== Given instruction ==
Go through the records below from the first line and print each one exactly, stopping after the line that contains "PI = math.pi". Do not print pictures or anything past that line.

[Scene script records]

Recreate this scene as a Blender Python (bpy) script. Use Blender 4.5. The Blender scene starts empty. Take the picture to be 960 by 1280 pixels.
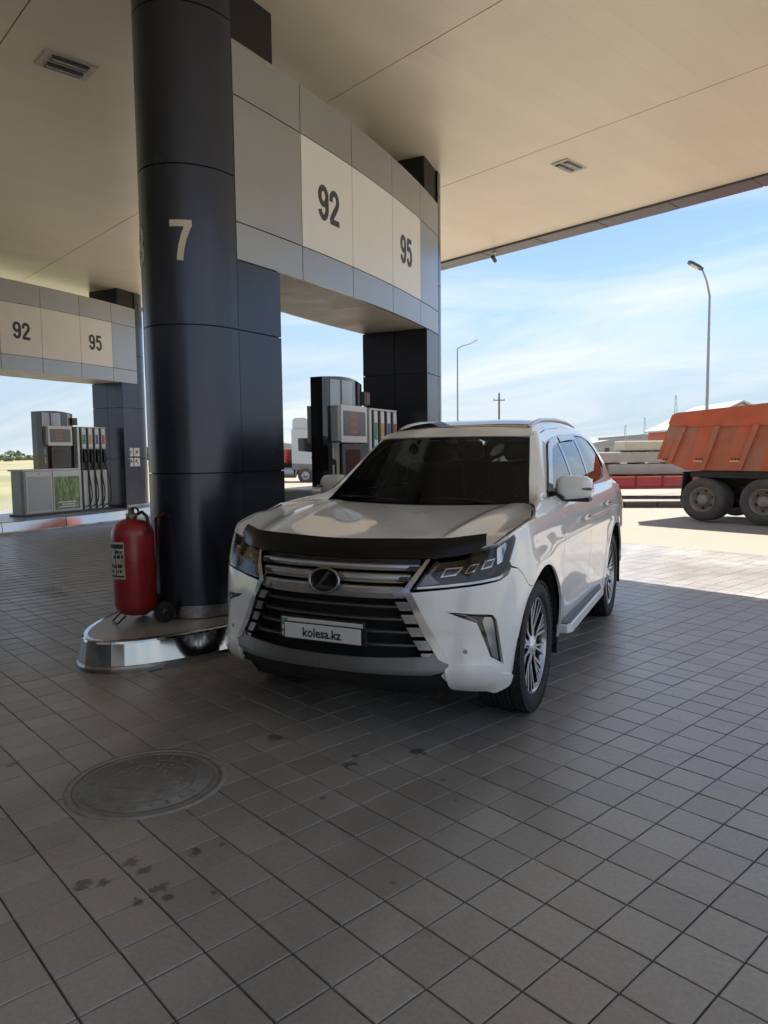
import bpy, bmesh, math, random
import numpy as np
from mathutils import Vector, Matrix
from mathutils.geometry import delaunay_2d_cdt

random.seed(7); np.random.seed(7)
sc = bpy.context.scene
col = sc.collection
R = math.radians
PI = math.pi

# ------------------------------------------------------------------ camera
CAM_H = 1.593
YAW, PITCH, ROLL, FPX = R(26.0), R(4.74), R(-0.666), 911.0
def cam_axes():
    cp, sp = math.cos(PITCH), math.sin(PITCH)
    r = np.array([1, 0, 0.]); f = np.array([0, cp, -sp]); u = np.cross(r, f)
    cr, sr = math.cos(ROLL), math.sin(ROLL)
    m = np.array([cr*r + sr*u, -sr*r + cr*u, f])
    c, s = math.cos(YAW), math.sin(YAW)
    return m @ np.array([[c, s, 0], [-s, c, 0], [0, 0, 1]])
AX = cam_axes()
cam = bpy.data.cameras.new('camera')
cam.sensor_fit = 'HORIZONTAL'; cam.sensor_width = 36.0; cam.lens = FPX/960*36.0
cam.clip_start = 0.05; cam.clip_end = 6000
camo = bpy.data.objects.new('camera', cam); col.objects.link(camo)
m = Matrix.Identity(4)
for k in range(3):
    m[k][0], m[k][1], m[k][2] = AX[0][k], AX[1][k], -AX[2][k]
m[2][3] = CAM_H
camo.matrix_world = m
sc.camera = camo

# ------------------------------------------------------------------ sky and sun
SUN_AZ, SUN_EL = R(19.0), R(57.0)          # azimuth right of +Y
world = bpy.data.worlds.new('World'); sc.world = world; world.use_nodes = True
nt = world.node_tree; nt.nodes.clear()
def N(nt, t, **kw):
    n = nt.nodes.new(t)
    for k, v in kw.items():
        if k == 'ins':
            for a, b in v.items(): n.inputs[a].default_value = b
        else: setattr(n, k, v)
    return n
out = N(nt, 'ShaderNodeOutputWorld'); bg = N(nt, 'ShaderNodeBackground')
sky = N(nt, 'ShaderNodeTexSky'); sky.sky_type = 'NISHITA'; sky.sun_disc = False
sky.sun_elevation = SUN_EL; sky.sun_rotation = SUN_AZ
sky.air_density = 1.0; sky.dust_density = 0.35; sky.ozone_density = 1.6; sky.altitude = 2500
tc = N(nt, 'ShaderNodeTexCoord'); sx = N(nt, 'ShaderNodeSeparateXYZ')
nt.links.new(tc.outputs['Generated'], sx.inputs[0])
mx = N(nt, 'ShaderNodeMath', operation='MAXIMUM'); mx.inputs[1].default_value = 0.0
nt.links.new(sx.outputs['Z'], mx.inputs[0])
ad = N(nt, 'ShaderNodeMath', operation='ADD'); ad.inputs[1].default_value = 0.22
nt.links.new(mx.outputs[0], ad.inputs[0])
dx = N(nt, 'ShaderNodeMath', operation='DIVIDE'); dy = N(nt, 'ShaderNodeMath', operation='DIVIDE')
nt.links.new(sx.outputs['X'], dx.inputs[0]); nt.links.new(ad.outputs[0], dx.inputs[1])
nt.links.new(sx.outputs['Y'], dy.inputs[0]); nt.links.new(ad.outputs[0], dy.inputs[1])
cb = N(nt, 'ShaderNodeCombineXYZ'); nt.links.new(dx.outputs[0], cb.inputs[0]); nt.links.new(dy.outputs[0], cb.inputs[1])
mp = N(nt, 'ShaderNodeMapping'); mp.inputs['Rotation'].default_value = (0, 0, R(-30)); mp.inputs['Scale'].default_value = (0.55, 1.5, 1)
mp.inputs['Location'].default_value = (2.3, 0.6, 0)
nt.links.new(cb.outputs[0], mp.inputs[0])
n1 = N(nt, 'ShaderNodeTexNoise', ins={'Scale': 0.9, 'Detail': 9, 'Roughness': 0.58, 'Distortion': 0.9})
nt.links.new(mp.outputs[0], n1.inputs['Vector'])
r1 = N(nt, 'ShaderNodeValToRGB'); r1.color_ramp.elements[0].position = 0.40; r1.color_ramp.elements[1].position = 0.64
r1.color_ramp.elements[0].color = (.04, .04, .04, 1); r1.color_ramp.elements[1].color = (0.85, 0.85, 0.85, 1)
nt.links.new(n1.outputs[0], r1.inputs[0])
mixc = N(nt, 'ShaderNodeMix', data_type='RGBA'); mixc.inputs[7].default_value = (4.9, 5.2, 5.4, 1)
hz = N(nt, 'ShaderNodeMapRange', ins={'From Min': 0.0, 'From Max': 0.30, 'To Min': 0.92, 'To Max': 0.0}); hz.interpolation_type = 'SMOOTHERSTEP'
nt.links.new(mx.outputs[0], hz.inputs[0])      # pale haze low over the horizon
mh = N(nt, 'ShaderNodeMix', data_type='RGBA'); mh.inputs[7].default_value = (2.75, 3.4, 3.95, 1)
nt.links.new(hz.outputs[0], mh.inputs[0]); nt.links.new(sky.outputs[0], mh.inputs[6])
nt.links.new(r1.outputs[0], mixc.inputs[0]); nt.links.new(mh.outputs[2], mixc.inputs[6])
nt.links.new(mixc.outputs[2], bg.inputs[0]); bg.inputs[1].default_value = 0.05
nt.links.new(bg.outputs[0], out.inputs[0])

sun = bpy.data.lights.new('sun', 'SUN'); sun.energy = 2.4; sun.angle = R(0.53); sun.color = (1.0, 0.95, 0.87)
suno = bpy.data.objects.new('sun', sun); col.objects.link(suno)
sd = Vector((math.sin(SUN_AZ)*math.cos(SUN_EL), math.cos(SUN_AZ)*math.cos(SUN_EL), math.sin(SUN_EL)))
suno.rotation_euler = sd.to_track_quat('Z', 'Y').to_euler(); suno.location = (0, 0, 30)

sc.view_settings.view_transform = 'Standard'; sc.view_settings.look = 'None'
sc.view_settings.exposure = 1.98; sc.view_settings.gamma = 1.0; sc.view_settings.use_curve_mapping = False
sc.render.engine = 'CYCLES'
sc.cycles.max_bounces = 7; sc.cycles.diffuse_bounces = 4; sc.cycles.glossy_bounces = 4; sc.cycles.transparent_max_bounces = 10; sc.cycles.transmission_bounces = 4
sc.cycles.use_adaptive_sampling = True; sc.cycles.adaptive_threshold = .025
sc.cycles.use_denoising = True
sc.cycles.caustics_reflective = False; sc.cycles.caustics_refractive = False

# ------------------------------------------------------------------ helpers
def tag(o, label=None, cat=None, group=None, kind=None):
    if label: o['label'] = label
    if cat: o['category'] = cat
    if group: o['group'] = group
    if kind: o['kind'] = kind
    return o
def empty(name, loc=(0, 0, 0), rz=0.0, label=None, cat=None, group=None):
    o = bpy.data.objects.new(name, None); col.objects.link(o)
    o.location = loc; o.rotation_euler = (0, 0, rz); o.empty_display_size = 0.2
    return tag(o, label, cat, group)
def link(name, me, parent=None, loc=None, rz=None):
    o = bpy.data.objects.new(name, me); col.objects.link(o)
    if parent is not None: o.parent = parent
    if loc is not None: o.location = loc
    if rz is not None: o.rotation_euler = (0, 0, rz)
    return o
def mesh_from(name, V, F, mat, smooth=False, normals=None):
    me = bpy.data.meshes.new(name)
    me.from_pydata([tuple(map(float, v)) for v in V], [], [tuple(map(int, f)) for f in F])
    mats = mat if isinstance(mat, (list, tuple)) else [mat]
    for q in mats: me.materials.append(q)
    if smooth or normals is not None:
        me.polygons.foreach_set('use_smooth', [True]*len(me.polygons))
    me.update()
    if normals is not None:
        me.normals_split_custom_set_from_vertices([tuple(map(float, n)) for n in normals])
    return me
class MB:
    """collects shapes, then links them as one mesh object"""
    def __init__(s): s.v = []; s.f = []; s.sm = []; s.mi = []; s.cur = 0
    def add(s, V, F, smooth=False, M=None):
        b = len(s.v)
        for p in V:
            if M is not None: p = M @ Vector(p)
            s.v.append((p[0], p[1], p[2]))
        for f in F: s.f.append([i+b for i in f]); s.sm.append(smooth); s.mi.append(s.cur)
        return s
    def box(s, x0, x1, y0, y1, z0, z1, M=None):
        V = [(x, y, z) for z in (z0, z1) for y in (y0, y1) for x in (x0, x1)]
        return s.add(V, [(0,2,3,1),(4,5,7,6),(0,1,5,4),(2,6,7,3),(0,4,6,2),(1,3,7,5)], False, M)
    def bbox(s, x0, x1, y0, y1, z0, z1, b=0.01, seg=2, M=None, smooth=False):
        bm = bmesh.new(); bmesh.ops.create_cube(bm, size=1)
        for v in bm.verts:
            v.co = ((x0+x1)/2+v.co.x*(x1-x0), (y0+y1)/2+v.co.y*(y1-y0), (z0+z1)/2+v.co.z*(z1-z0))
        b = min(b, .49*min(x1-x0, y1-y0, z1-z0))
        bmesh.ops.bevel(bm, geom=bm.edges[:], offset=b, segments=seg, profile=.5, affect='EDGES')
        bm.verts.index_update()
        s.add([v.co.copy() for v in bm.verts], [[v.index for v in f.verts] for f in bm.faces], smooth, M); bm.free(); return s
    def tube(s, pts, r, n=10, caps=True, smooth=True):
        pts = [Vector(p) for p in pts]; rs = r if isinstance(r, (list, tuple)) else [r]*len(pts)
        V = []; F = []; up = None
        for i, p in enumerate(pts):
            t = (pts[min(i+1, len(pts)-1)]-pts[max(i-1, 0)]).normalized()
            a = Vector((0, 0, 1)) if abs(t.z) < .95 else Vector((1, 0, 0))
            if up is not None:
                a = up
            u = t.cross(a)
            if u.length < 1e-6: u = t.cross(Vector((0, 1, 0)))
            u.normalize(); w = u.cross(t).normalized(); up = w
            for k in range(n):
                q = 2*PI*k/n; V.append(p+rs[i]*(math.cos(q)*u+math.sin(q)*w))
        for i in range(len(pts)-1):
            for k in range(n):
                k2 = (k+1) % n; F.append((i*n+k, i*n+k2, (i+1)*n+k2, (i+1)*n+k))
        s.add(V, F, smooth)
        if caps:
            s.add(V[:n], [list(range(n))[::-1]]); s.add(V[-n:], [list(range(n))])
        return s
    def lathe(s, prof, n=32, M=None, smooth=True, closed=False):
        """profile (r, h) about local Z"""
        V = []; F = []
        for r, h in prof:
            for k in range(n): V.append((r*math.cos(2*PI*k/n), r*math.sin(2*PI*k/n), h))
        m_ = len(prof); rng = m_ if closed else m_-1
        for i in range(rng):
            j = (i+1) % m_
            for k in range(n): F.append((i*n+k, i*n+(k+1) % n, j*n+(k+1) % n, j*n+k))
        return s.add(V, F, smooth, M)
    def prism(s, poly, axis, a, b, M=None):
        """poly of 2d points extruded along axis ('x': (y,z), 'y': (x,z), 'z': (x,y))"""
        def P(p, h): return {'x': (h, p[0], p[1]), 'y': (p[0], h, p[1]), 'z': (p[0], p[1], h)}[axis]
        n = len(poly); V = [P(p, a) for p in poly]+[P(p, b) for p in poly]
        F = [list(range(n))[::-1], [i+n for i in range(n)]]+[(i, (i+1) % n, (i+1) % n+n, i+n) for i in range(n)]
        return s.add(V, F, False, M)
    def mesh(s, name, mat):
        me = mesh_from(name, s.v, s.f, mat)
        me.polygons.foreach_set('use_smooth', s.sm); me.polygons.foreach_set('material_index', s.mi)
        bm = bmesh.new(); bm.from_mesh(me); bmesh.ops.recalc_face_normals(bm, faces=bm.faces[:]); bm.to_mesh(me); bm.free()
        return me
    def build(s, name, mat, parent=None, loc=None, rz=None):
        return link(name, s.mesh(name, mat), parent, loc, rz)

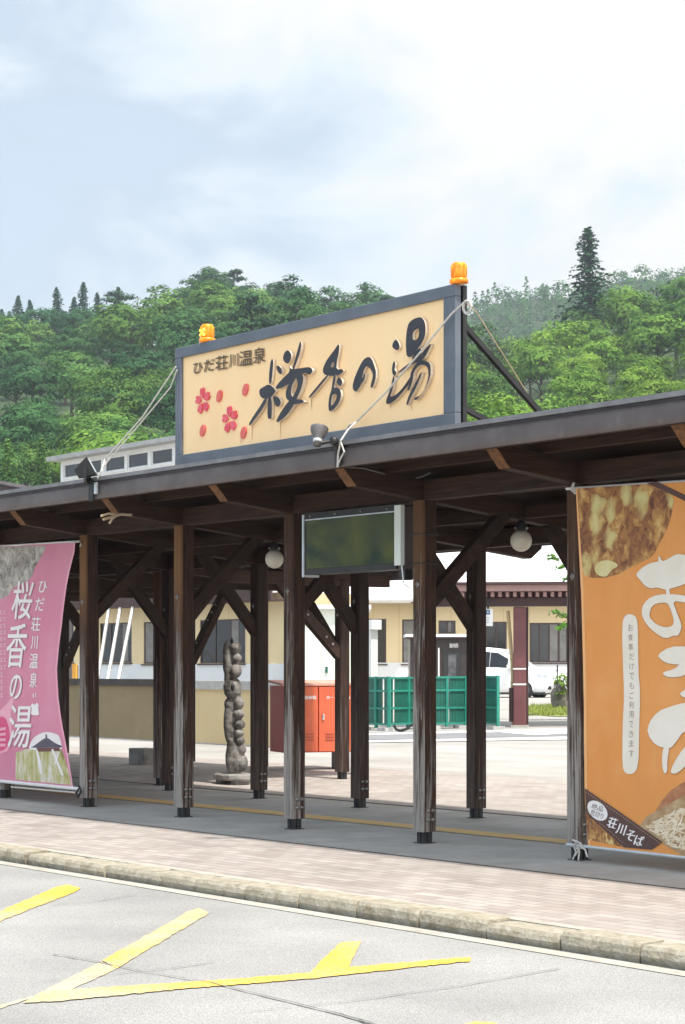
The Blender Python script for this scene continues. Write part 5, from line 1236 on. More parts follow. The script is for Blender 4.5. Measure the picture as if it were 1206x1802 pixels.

== Result ==
Recreate this scene as a Blender Python (bpy) script. Use Blender 4.5. The Blender scene starts empty. Take the picture to be 960 by 1280 pixels.
import bpy, bmesh, math, random
import numpy as np
from mathutils import Vector, Matrix
from mathutils.geometry import delaunay_2d_cdt

random.seed(7); np.random.seed(7)
sc = bpy.context.scene
col = sc.collection
R = math.radians
PI = math.pi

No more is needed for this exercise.